Wow. That is REALLY UGLY.

As I promised, I used the results of the Cubicle Poll to set the background colour for this site. As of the time I posted this entry, the poll results were: 26% red, 17% green, and 57% blue. In those proportions, the background colour has the RGB value of #44F196, like this:

Wow. That’s really ugly. Really, people. You have no taste at all.

I think I’ll put it back to olive green tomorrow.

Insane penguins

The results of yesterday’s poll are in. The numbers show that more voters wanted to see insane penguins than any other kind of penguin.

And so, by popular demand… insane penguins:



The one on the left thinks the sky is out to get him, and the two on the right both think they’re Elvis. Really, it’s quite a sad sight.

(Photo credit: South Pole Diaries 2001, UNSW)

Pickles and mozzarella

munch munch munch munch munch munch munch....gulpSince my TV returned to me, I’ve been thinking about how much the box affects my diet. I’m a snacking kind of guy. I can’t watch TV without sneaking over to the cupboard, and while I’m sneakily searching for something to fill that little second supper corner, I wonder why I’m sneaking at all when I don’t have a roommate. Well the tree in the corner often gives me a bit of a guilt-trip when I eat too many Miss Vickie’s potato chips, but I can never disguise the crinkle of plastic followed by that distinctive potato chip munch-munch-munch-gulp.

The potato chips are an easy choice when I have them, but more often than not, I sneakily arrive at the cupboard to find nothing that one would define as a classic snack food. That’s when one must become a creative snacker.

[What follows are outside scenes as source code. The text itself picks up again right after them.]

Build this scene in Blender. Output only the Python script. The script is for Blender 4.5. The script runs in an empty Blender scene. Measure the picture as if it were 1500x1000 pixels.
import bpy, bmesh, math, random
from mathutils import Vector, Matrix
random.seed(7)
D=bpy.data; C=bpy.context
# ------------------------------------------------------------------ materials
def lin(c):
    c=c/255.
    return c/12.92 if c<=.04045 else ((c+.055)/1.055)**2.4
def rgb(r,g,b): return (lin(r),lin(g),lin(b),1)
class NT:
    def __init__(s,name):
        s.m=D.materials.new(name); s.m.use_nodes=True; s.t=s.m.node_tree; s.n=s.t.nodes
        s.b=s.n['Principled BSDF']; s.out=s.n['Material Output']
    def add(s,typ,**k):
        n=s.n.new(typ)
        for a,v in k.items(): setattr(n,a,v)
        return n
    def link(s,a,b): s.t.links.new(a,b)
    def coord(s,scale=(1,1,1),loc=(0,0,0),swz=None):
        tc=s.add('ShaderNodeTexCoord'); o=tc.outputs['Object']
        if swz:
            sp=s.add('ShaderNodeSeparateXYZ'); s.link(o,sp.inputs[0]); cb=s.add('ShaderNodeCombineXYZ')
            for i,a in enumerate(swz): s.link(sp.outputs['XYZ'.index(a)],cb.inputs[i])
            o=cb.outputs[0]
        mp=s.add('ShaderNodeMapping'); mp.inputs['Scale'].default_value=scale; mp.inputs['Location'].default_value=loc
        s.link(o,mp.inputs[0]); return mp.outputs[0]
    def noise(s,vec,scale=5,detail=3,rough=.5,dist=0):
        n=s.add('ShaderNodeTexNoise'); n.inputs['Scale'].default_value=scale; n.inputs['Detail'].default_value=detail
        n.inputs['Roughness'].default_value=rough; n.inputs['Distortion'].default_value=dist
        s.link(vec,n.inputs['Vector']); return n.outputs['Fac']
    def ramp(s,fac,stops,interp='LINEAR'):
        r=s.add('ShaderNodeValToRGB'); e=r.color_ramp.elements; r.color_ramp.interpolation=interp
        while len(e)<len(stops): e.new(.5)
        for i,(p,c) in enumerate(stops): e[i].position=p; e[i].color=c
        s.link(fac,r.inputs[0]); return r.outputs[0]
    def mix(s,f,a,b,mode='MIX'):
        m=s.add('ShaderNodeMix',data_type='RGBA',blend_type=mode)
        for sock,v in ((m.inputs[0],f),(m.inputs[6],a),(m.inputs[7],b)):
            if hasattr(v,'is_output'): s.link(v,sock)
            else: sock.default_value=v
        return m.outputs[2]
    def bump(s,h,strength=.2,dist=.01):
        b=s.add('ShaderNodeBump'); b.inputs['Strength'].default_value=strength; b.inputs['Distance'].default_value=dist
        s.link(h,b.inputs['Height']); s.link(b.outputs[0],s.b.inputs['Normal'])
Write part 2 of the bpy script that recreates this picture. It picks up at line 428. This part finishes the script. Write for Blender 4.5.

What should I snack on tonight? Peanut butter and celery? Cream cheese and celery? Cheese melts? Leftover penguin? Miso soup? Instant oatmeal? A boiled potato? Um… I’m scraping the bottom of the barrel here. And I’ve had several bad experiences with those barrel-scrapings. The tree in the corner insists that I should avoid ingesting anything that I have to scrape off another object, but it takes several attempts for me to learn from my mistakes.

Aha. Pickles and cheese. There’s something magical about the combination of cheese and pickles. In particular, real mozzarella and kosher dills. Mmmmmmmmm. And a great thing about the pickles and cheese snack is that, unlike Miss Vickie’s, the crunching won’t drown out the dialogue on TV.

What’s that? Oh.

The tree in the corner says I should get a life. F— off, tree.

Vancouver

It’s grey out. Very grey. Wet. Cold.

Why can’t it snow? I’d love to see some of the white stuff falling from the sky and piling up into little drifts on the ground. Then people would emerge from their homes and workplaces to wonder at how the streets have transformed from wet to winter. And the snow plow driver would run to the city’s only plow and get to work, carving a passage through the streets’ thick blanket. And—

Hell, I think it’s going to rain again tonight. Vancouver never gets any good snow.



When (penguin) searches go terribly wrong

I seem to be one of the Internet’s foremost experts on penguins, according to the search engines. Here are some of the penguin-related search requests I’ve had:

  • naked penguins
  • phobias penguins
  • photos of chubby penguins
  • lear about penguins
  • roast penguin recipe
  • penguins insanity
  • funky penguins
  • penguin belly ring

At least there were fewer requests this month for pictures of naked people.